-- Start PROVIDED DATA --
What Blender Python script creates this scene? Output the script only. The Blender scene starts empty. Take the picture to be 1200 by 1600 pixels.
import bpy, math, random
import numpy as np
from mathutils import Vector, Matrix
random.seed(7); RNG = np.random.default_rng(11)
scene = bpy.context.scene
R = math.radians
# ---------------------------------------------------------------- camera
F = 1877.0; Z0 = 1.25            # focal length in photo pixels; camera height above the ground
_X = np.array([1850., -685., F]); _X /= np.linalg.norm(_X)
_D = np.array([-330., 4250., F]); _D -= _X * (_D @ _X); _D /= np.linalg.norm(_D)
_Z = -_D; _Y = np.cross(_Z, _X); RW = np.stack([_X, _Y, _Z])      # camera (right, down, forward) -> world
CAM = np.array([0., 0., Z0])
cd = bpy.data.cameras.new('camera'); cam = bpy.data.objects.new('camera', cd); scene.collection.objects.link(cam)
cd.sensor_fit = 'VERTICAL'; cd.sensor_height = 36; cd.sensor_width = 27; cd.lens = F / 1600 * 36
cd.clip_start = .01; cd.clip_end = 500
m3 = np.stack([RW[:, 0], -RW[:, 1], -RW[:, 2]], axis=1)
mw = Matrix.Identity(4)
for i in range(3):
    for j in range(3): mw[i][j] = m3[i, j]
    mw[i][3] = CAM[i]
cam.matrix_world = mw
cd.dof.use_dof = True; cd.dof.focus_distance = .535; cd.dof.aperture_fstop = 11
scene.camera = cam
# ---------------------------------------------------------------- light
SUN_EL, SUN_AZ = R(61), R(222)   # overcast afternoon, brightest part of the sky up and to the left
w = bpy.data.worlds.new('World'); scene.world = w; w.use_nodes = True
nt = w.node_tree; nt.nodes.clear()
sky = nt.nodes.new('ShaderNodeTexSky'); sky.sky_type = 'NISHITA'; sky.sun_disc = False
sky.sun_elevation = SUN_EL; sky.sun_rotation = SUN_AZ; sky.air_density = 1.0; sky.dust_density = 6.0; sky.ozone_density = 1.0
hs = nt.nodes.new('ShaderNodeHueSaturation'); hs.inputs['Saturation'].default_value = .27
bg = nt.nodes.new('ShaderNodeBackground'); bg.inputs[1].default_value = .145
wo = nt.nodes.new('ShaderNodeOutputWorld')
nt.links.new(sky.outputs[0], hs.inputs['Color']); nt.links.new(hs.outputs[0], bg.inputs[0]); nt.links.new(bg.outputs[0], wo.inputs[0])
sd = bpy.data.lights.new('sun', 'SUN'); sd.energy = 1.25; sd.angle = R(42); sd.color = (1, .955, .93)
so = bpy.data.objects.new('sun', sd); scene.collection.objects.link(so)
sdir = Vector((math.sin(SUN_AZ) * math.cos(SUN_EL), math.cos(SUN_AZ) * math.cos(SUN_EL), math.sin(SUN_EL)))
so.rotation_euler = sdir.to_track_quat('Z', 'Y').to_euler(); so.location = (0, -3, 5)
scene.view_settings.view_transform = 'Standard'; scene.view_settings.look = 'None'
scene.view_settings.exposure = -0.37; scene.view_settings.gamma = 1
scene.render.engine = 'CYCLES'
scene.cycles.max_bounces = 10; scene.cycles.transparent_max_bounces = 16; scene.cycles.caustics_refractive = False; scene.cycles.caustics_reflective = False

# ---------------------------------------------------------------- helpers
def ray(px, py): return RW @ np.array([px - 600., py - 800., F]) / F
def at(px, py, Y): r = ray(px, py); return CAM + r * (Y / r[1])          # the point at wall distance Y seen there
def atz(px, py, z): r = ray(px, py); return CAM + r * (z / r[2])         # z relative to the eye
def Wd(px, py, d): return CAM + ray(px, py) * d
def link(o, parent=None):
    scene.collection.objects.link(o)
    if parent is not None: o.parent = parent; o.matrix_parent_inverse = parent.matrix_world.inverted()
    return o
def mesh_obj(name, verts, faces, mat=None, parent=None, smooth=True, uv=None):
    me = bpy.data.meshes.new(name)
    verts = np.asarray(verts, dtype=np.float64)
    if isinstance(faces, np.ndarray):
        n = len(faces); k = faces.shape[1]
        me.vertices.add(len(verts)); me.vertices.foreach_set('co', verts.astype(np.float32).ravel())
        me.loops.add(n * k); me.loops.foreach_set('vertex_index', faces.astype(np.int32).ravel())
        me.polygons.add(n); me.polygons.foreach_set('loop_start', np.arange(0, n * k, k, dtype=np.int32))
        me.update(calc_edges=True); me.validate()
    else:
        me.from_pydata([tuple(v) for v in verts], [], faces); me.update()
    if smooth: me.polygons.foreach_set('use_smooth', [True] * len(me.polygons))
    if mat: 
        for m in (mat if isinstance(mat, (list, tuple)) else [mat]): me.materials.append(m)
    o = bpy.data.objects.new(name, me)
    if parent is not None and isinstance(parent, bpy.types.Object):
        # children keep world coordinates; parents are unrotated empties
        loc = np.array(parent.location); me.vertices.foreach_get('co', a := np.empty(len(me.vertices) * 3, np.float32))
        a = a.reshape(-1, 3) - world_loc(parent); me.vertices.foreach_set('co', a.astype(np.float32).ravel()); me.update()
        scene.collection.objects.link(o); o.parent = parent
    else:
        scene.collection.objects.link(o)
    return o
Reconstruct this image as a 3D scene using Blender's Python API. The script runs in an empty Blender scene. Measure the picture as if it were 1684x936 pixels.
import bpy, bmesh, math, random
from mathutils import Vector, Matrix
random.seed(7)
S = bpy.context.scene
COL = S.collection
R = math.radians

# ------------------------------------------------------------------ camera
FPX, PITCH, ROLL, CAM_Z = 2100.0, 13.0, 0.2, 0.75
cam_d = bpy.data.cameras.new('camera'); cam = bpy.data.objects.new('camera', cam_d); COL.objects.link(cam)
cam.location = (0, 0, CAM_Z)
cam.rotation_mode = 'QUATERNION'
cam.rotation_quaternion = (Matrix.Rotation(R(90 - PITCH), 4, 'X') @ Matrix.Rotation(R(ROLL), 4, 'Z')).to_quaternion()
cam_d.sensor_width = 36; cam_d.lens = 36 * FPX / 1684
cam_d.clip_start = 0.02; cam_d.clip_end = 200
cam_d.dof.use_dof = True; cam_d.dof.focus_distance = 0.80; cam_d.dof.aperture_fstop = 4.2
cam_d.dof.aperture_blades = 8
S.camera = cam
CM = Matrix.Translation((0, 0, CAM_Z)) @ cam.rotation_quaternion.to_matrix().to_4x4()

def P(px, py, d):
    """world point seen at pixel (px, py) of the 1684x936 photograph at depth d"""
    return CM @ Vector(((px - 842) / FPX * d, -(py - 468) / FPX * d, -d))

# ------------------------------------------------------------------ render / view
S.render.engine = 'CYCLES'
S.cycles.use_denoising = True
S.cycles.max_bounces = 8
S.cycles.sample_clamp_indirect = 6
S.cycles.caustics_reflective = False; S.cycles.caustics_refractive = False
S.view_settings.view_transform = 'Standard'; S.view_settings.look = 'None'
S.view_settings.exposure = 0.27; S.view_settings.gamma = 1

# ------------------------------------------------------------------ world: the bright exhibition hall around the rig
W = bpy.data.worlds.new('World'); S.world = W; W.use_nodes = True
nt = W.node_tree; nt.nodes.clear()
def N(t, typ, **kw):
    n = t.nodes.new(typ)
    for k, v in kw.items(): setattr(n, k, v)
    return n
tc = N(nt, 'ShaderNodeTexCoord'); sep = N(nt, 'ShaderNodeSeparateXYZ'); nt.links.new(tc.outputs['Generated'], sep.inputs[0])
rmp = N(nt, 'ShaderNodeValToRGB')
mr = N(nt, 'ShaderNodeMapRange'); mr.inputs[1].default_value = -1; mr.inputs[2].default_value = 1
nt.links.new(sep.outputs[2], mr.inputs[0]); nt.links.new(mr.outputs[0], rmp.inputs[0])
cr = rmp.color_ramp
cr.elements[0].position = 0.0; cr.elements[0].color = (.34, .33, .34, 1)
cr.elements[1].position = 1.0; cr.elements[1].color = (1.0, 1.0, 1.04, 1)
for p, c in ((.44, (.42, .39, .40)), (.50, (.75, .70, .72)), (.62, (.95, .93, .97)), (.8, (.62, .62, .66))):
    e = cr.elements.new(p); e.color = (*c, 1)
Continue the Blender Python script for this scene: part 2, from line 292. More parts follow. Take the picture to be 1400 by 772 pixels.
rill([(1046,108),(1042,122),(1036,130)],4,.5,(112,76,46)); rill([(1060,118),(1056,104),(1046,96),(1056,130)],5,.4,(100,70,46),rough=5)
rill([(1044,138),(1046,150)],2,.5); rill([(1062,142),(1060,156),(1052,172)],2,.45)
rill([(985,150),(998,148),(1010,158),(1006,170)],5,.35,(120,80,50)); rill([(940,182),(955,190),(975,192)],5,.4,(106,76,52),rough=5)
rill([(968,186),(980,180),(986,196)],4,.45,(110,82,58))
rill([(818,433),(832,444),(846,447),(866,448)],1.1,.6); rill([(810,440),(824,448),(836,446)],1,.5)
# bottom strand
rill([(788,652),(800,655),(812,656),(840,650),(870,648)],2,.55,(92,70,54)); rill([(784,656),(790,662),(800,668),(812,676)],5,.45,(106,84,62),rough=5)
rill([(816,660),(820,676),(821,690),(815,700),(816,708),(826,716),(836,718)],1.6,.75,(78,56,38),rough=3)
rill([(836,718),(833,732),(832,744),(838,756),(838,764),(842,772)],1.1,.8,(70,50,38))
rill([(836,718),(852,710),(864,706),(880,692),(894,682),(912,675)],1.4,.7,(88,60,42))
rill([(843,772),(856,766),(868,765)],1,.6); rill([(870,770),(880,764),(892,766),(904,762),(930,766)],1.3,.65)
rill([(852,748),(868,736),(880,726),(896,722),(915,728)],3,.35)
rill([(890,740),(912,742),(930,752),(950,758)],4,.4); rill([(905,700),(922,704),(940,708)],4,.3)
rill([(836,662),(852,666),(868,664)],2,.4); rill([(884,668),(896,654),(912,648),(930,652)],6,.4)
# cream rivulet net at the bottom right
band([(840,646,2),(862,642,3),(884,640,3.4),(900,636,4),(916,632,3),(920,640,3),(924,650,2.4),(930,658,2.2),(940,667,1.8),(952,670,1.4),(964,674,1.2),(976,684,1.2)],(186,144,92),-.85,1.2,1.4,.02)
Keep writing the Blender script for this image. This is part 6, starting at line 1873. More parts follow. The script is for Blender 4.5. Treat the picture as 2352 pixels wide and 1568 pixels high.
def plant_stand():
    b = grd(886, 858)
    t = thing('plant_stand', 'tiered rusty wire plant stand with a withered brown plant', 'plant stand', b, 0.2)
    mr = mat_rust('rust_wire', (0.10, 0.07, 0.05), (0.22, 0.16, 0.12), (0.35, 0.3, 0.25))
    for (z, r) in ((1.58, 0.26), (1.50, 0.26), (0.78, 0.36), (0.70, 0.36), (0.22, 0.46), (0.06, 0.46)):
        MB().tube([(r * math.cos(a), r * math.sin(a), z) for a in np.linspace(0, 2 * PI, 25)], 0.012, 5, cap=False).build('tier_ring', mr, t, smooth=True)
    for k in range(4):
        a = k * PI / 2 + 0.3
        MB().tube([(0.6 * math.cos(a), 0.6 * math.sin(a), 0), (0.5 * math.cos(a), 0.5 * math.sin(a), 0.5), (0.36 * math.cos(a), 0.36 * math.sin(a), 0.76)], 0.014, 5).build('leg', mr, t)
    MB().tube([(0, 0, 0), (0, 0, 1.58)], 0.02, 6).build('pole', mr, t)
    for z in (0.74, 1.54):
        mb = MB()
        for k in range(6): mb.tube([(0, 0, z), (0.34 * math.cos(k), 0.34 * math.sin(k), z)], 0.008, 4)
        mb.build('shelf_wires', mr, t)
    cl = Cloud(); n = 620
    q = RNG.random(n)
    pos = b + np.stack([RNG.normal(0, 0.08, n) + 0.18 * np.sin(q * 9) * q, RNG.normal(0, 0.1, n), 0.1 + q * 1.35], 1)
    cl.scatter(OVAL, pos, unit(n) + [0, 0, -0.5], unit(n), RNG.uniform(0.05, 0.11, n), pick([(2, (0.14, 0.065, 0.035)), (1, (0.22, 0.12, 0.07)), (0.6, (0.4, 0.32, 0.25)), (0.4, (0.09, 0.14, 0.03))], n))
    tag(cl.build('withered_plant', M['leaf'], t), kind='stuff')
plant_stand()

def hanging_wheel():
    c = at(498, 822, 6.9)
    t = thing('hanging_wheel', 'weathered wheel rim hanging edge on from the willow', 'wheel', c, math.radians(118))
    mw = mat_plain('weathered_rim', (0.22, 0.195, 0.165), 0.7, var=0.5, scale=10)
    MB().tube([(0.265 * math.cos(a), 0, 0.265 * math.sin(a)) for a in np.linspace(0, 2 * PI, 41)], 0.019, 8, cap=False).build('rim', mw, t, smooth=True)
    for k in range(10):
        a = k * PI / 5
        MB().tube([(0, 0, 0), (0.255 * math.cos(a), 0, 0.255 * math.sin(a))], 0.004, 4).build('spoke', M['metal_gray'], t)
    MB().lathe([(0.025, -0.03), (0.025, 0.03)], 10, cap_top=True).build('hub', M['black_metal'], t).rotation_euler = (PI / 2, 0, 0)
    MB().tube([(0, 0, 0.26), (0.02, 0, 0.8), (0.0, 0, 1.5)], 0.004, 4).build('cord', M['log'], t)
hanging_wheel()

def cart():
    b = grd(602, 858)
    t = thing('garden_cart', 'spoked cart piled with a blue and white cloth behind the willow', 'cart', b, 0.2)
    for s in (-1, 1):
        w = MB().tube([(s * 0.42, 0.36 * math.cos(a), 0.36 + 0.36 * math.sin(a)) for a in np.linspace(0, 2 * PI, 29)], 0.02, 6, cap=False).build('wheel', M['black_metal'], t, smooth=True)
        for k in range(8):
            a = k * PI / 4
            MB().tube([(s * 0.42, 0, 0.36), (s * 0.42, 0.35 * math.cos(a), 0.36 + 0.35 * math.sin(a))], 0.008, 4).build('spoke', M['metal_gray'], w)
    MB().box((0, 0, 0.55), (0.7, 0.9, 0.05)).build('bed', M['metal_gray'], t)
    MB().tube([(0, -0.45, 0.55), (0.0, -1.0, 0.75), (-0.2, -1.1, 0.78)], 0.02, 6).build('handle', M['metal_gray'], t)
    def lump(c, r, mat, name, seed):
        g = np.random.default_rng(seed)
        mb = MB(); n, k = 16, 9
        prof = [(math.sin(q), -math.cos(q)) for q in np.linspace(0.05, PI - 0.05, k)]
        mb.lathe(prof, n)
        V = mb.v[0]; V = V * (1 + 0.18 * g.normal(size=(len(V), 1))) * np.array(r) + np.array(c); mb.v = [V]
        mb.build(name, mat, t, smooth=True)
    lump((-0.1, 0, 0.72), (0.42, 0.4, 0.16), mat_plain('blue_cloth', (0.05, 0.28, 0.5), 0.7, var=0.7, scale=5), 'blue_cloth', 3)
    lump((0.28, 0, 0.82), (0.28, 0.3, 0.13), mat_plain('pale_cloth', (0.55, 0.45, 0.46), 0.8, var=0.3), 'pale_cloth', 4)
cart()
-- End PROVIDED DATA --
Identify lines with the string "script". Copy each one.

FULL OUTPUT |
What Blender Python script creates this scene? Output the script only. The Blender scene starts empty. Take the picture to be 1200 by 1600 pixels.
Reconstruct this image as a 3D scene using Blender's Python API. The script runs in an empty Blender scene. Measure the picture as if it were 1684x936 pixels.
Continue the Blender Python script for this scene: part 2, from line 292. More parts follow. Take the picture to be 1400 by 772 pixels.
Keep writing the Blender script for this image. This is part 6, starting at line 1873. More parts follow. The script is for Blender 4.5. Treat the picture as 2352 pixels wide and 1568 pixels high.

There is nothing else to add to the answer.